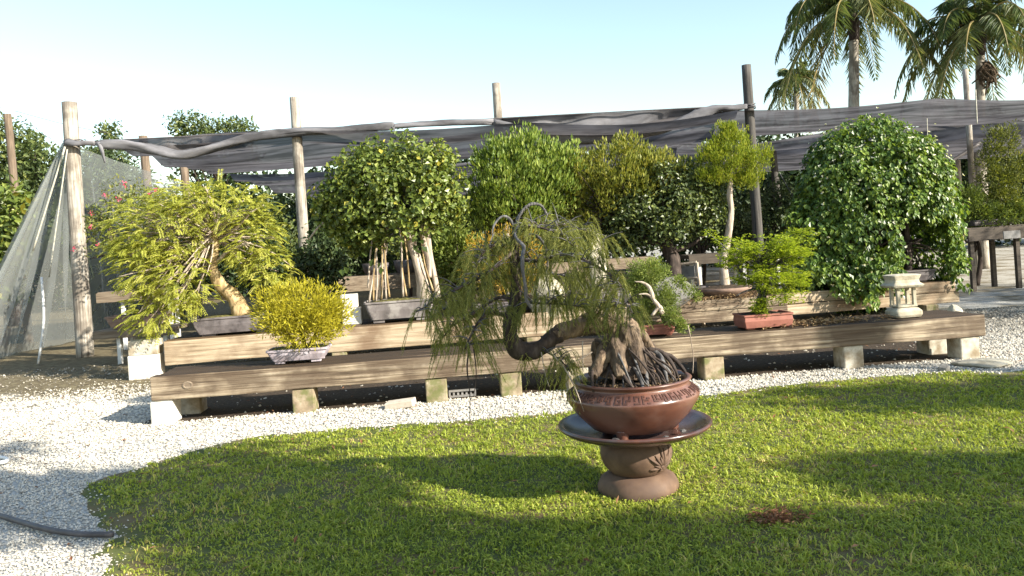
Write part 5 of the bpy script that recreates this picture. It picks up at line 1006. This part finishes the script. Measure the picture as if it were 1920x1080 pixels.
# leafy branches; each carries weeping strands
g = rng(150)
br = [([(966, 470, 0), (930, 500, -.1), (900, 520, -.18), (860, 540, -.25), (815, 565, -.3), (780, 585, -.3)], .013, 1.0, 1), ([(966, 520, 0), (935, 520, .1), (890, 545, .2), (850, 570, .25), (805, 595, .28)], .012, 1.0, 1),
      ([(958, 600, -.02), (925, 585, -.12), (900, 600, -.2), (885, 625, -.25), (872, 655, -.28)], .013, .8, 1), ([(960, 560, 0), (930, 560, .02), (885, 590, .02), (850, 610, 0), (825, 640, 0)], .011, .9, 1),
      ([(966, 450, 0), (985, 420, .05), (1030, 420, .1), (1075, 425, .15), (1110, 440, .2), (1135, 470, .22)], .011, 1.15, 1), ([(966, 480, 0), (1000, 490, -.1), (1050, 480, -.2), (1100, 490, -.25), (1150, 520, -.25), (1175, 550, -.22)], .012, 1.2, 1),
      ([(968, 545, 0), (1010, 560, .08), (1060, 555, .15), (1110, 540, .2), (1150, 545, .22)], .012, 1.1, 1), ([(975, 560, -.02), (1000, 568, -.15), (1050, 570, -.2), (1090, 575, -.2)], .010, .8, 1),
      ([(966, 445, 0), (935, 455, -.05), (905, 475, -.1), (890, 510, -.12)], .009, .8, 1), ([(966, 450, 0), (930, 470, .12), (900, 500, .16)], .008, .7, 1), ([(1000, 650, -.06), (1025, 660, -.1), (1055, 680, -.12), (1075, 705, -.13)], .007, .5, 1),
      ([(1110, 600, -.05), (1130, 580, -.12), (1165, 570, -.15), (1190, 590, -.15)], .006, .8, 1), ([(966, 440, 0), (1000, 425, -.1), (1050, 440, -.15), (1085, 470, -.16)], .009, 1.0, 1), ([(966, 430, 0), (985, 470, .1), (1020, 510, .15), (1070, 520, .18)], .009, .9, 1)]
tips = []
sm_ = MB()
for i, (pts, r_, wt, _) in enumerate(br):
    P0 = np.array([H(*p) for p in pts]); MB().tube(P0, np.linspace(r_, r_ * .3, len(P0)), 7, 6, .2, i).build('limb', M['bark_dark'], hero, True)
    P, _ = smooth_line(P0, np.zeros(len(P0)), 10); nb = int(31 * wt)
    for k in range(nb):
        t = .22 + .78 * (k + g.uniform()) / nb; q = P[min(int(t * (len(P) - 1)), len(P) - 1)]; o_ = unit(np.array((g.normal(0, .8), g.normal(0, .8), g.uniform(-.1, .7)))); e_ = q + o_ * g.uniform(.04, .16)
        sm_.tube([q, q * .5 + e_ * .5 + (0, 0, .012), e_], [.004, .003, .0015], 4, 3, cap=False)
        for s in range(5):
            f_ = g.uniform(.25, 1); tips.append((q * (1 - f_) + e_ * f_, o_, g.uniform(.07, .21) * (1.1 if i < 8 else .85)))
sm_.build('twig_mass', M['bark_grey'], hero, True, kind='stuff')
mb = MB(); strands(mb, g, np.array([a for a, _, _ in tips]), np.array([b for _, b, _ in tips]), [l for _, _, l in tips], .026, .0023, step=.0075); mb.build('weeping_foliage', M['leaf_hero'], hero, kind='stuff')
# long bare hanging shoots
for i, pts in enumerate(([(880, 648, -.28), (876, 690, -.3), (881, 740, -.3), (881, 795, -.3)], [(888, 655, -.28), (893, 700, -.3), (888, 745, -.3)], [(1036, 664, -.12), (1058, 690, -.16), (1074, 718, -.2), (1088, 752, -.22), (1095, 772, -.22)], [(1015, 660, -.1), (1022, 700, -.12), (1030, 725, -.12)], [(1290, 610, .0), (1296, 640, .02), (1300, 670, .02), (1299, 700, .02)], [(1092, 640, -.1), (1093, 690, -.1), (1092, 715, -.1)], [(1110, 660, -.1), (1090, 672, -.12), (1060, 684, -.12)])):
    MB().tube([H(*p) for p in pts], np.linspace(.006 if i in (0, 2) else .0035, .0018, len(pts)), 6, 6, .2, i).build('hanging_shoot', M['bark_dark' if i in (0, 1) else 'bark_pale'], hero, True)
mb = MB(); st = [H(x + g.normal(0, 8), y + g.normal(0, 6), g.normal(-.12, .05)) for x, y in ((985, 668), (1000, 690), (1045, 690), (1060, 700), (1075, 690), (1030, 672), (990, 672), (1052, 712), (1068, 728)) for _ in range(5)]
strands(mb, g, np.array(st), [unit(g.normal(size=3) * (1, 1, .2)) for _ in st], g.uniform(.05, .15, len(st)), .026, .003, tmean=.7); mb.build('low_foliage', M['leaf_hero'], hero, kind='stuff')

_Task to carry out_
Go through the material above and print all of it exactly, except the pictures.

_Result_
Write part 5 of the bpy script that recreates this picture. It picks up at line 1006. This part finishes the script. Measure the picture as if it were 1920x1080 pixels.
# leafy branches; each carries weeping strands
g = rng(150)
br = [([(966, 470, 0), (930, 500, -.1), (900, 520, -.18), (860, 540, -.25), (815, 565, -.3), (780, 585, -.3)], .013, 1.0, 1), ([(966, 520, 0), (935, 520, .1), (890, 545, .2), (850, 570, .25), (805, 595, .28)], .012, 1.0, 1),
      ([(958, 600, -.02), (925, 585, -.12), (900, 600, -.2), (885, 625, -.25), (872, 655, -.28)], .013, .8, 1), ([(960, 560, 0), (930, 560, .02), (885, 590, .02), (850, 610, 0), (825, 640, 0)], .011, .9, 1),
      ([(966, 450, 0), (985, 420, .05), (1030, 420, .1), (1075, 425, .15), (1110, 440, .2), (1135, 470, .22)], .011, 1.15, 1), ([(966, 480, 0), (1000, 490, -.1), (1050, 480, -.2), (1100, 490, -.25), (1150, 520, -.25), (1175, 550, -.22)], .012, 1.2, 1),
      ([(968, 545, 0), (1010, 560, .08), (1060, 555, .15), (1110, 540, .2), (1150, 545, .22)], .012, 1.1, 1), ([(975, 560, -.02), (1000, 568, -.15), (1050, 570, -.2), (1090, 575, -.2)], .010, .8, 1),
      ([(966, 445, 0), (935, 455, -.05), (905, 475, -.1), (890, 510, -.12)], .009, .8, 1), ([(966, 450, 0), (930, 470, .12), (900, 500, .16)], .008, .7, 1), ([(1000, 650, -.06), (1025, 660, -.1), (1055, 680, -.12), (1075, 705, -.13)], .007, .5, 1),
      ([(1110, 600, -.05), (1130, 580, -.12), (1165, 570, -.15), (1190, 590, -.15)], .006, .8, 1), ([(966, 440, 0), (1000, 425, -.1), (1050, 440, -.15), (1085, 470, -.16)], .009, 1.0, 1), ([(966, 430, 0), (985, 470, .1), (1020, 510, .15), (1070, 520, .18)], .009, .9, 1)]
tips = []
sm_ = MB()
for i, (pts, r_, wt, _) in enumerate(br):
    P0 = np.array([H(*p) for p in pts]); MB().tube(P0, np.linspace(r_, r_ * .3, len(P0)), 7, 6, .2, i).build('limb', M['bark_dark'], hero, True)
    P, _ = smooth_line(P0, np.zeros(len(P0)), 10); nb = int(31 * wt)
    for k in range(nb):
        t = .22 + .78 * (k + g.uniform()) / nb; q = P[min(int(t * (len(P) - 1)), len(P) - 1)]; o_ = unit(np.array((g.normal(0, .8), g.normal(0, .8), g.uniform(-.1, .7)))); e_ = q + o_ * g.uniform(.04, .16)
        sm_.tube([q, q * .5 + e_ * .5 + (0, 0, .012), e_], [.004, .003, .0015], 4, 3, cap=False)
        for s in range(5):
            f_ = g.uniform(.25, 1); tips.append((q * (1 - f_) + e_ * f_, o_, g.uniform(.07, .21) * (1.1 if i < 8 else .85)))
sm_.build('twig_mass', M['bark_grey'], hero, True, kind='stuff')
mb = MB(); strands(mb, g, np.array([a for a, _, _ in tips]), np.array([b for _, b, _ in tips]), [l for _, _, l in tips], .026, .0023, step=.0075); mb.build('weeping_foliage', M['leaf_hero'], hero, kind='stuff')
# long bare hanging shoots
for i, pts in enumerate(([(880, 648, -.28), (876, 690, -.3), (881, 740, -.3), (881, 795, -.3)], [(888, 655, -.28), (893, 700, -.3), (888, 745, -.3)], [(1036, 664, -.12), (1058, 690, -.16), (1074, 718, -.2), (1088, 752, -.22), (1095, 772, -.22)], [(1015, 660, -.1), (1022, 700, -.12), (1030, 725, -.12)], [(1290, 610, .0), (1296, 640, .02), (1300, 670, .02), (1299, 700, .02)], [(1092, 640, -.1), (1093, 690, -.1), (1092, 715, -.1)], [(1110, 660, -.1), (1090, 672, -.12), (1060, 684, -.12)])):
    MB().tube([H(*p) for p in pts], np.linspace(.006 if i in (0, 2) else .0035, .0018, len(pts)), 6, 6, .2, i).build('hanging_shoot', M['bark_dark' if i in (0, 1) else 'bark_pale'], hero, True)
mb = MB(); st = [H(x + g.normal(0, 8), y + g.normal(0, 6), g.normal(-.12, .05)) for x, y in ((985, 668), (1000, 690), (1045, 690), (1060, 700), (1075, 690), (1030, 672), (990, 672), (1052, 712), (1068, 728)) for _ in range(5)]
strands(mb, g, np.array(st), [unit(g.normal(size=3) * (1, 1, .2)) for _ in st], g.uniform(.05, .15, len(st)), .026, .003, tmean=.7); mb.build('low_foliage', M['leaf_hero'], hero, kind='stuff')